Gorton Sees Delay On Species Act

Associated Press

The Senate probably won’t have time this year to vote on legislation revamping the Endangered Species Act, Sen. Slade Gorton, R-Wash., said Tuesday.

“I think the House may pass its bill this year, but I think it is more likely it will be debated early next year in the Senate,” Gorton said in an interview.

Gorton, a prominent critic of the wildlife protection law, previously had been optimistic the Senate would vote on his and others’ proposed sweeping changes in the act.

“By the time we finish this whole crisis over the budget, I think Congress is going to be ready to go home for the year,” he said.

Among other things, Gorton’s bill would let the secretaries of agriculture and interior decide whether it was in the national interest to save a species from extinction. Current law requires the government to do everything it can to make sure all species survive.

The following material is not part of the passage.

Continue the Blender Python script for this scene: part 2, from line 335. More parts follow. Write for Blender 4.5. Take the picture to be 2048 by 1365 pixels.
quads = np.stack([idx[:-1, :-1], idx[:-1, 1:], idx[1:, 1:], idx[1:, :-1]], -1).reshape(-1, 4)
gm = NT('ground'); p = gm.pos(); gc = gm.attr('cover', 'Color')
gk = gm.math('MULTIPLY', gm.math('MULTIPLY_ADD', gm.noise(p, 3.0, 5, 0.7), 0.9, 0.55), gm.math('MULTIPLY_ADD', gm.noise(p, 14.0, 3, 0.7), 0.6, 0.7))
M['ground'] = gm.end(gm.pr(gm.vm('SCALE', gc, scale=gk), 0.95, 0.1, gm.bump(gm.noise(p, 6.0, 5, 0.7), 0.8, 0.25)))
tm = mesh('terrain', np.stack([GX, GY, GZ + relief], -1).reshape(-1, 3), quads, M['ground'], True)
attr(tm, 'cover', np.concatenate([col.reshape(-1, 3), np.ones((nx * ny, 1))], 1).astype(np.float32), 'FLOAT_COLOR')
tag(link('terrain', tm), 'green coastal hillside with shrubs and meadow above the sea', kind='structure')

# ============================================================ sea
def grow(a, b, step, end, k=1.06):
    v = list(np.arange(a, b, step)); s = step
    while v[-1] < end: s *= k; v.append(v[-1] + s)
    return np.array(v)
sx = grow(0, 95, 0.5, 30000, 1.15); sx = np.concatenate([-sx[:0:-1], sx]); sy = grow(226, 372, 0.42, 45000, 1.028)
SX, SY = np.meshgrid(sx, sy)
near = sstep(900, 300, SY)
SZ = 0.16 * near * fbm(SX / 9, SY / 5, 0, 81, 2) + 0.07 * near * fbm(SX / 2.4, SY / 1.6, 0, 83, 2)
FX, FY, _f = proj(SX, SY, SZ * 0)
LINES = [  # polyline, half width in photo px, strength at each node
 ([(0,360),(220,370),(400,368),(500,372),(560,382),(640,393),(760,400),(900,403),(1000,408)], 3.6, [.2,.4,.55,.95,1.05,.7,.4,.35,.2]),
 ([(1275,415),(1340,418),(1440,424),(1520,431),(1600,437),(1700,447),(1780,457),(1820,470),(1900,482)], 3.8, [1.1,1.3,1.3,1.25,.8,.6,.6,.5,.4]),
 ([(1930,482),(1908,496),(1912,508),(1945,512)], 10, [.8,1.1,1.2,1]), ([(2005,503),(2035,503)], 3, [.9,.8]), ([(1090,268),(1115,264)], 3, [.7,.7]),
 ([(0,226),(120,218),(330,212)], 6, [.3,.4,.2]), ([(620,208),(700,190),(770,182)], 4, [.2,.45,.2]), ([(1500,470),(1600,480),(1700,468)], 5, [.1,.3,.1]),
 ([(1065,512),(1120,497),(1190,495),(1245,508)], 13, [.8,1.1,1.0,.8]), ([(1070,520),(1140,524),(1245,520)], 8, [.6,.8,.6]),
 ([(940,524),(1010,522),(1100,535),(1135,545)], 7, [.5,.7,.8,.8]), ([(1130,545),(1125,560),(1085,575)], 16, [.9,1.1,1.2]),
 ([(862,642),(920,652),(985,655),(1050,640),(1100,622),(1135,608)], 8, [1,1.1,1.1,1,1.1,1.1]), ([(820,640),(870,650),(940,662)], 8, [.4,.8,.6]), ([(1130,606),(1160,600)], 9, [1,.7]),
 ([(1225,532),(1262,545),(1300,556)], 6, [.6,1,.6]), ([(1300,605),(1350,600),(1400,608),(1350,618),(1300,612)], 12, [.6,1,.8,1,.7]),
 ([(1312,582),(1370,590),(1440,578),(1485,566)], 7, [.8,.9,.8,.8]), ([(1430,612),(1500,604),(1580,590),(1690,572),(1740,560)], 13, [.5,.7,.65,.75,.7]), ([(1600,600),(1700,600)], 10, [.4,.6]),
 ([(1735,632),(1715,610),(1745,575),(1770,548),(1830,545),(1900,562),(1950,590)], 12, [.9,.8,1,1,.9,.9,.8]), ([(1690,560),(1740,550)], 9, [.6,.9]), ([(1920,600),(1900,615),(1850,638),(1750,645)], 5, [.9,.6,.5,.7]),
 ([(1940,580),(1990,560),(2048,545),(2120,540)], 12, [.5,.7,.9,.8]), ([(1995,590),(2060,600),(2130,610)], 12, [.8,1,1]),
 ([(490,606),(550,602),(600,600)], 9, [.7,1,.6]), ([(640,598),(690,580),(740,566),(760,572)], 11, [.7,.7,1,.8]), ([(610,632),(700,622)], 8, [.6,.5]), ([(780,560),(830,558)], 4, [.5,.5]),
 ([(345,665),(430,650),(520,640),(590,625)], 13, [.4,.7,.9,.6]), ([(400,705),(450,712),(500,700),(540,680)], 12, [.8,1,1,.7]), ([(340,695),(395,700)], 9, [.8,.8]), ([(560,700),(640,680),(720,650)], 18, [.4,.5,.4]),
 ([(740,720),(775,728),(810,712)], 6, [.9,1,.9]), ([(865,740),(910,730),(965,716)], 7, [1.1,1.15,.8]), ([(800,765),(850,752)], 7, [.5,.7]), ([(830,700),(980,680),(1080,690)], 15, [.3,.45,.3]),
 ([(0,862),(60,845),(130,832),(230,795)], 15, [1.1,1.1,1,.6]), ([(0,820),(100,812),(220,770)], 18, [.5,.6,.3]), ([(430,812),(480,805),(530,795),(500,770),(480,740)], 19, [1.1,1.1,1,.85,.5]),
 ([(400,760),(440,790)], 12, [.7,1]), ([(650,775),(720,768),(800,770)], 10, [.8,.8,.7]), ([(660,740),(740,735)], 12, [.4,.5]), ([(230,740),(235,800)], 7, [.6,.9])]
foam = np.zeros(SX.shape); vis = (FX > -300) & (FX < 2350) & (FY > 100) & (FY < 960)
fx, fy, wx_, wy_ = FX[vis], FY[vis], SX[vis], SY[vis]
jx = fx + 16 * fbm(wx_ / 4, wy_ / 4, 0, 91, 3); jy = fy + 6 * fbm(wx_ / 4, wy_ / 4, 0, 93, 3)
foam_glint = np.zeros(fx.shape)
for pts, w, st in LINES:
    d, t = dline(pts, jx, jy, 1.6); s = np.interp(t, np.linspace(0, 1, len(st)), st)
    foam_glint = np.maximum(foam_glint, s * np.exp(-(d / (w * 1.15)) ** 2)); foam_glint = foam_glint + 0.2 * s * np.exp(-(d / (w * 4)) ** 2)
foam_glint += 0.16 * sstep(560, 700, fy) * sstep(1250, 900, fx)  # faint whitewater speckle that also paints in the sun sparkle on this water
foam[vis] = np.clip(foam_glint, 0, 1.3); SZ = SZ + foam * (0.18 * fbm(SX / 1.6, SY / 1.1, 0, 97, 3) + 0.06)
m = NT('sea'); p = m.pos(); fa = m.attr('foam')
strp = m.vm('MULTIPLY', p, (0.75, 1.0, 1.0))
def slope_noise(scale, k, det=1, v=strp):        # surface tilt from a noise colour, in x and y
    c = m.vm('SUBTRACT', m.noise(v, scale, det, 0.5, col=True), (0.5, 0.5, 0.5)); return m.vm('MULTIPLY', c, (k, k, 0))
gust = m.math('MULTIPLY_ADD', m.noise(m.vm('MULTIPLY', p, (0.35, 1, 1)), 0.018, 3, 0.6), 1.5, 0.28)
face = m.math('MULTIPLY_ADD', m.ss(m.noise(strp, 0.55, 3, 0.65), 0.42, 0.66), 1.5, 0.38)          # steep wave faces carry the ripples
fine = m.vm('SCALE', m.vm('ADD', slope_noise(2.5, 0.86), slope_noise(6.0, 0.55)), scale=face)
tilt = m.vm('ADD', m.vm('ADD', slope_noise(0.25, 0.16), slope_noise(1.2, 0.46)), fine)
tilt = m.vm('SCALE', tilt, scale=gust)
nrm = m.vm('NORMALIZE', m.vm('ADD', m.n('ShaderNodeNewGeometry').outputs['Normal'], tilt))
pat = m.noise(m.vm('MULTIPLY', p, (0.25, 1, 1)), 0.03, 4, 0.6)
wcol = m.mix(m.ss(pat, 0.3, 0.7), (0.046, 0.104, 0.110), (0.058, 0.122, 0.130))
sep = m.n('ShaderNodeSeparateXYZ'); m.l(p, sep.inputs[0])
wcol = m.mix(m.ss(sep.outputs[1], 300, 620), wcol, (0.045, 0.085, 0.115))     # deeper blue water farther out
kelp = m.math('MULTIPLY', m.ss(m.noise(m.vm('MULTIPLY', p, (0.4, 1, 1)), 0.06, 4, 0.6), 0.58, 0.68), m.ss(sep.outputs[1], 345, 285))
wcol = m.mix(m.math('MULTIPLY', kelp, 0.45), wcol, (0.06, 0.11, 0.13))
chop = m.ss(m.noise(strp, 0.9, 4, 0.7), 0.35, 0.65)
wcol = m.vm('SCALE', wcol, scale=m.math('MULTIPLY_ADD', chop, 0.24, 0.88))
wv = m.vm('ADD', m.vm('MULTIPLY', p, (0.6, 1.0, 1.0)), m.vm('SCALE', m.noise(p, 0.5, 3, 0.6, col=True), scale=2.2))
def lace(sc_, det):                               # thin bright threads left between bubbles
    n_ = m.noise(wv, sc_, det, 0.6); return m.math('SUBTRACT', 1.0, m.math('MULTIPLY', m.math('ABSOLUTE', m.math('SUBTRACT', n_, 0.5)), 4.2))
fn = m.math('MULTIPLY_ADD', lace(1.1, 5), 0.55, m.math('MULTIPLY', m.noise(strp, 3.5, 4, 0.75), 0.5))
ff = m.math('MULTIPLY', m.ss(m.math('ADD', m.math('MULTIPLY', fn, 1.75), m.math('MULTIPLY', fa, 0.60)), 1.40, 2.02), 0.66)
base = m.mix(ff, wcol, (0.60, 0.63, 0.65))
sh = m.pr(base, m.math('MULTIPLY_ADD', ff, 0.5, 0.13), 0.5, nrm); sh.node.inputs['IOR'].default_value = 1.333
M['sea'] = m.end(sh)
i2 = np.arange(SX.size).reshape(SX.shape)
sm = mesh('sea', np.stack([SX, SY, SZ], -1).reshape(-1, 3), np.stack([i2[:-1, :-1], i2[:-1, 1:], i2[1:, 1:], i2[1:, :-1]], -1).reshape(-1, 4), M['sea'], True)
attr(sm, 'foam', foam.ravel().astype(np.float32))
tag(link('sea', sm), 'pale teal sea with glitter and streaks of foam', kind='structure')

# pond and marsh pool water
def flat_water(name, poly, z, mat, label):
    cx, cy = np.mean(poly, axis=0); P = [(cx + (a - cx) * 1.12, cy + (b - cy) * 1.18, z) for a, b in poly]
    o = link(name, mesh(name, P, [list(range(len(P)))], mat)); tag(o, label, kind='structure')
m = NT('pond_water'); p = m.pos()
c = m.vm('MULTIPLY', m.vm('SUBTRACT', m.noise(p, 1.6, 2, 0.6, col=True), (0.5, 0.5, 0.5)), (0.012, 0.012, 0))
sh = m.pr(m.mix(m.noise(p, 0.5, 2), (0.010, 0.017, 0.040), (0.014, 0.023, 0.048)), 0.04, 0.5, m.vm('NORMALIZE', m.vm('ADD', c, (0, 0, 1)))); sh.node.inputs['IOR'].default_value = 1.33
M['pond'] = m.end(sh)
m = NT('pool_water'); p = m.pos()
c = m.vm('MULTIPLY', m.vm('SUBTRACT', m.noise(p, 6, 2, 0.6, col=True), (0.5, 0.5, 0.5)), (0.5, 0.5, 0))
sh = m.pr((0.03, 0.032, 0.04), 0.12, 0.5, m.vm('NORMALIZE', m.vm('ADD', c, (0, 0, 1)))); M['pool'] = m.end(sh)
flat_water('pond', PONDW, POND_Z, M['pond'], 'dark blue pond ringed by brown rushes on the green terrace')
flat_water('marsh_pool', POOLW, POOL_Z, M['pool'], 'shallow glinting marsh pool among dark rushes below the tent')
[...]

Gorton, chairman of the Senate Appropriations subcommittee on the interior, also said Congress would not approve any proposal President Clinton makes to repeal salvage logging legislation that Congress approved and Clinton signed into law.

Clinton said Saturday that the measure waiving environmental laws to expedite logging on national forests “may lead to grave environmental injury to chinook salmon and other wildlife and damage our rivers and streams. My administration will actively pursue a legislative remedy to correct this extreme result.”

The legislation he signed, he said, was intended to speed only those logging operations that did not violate environmental standards.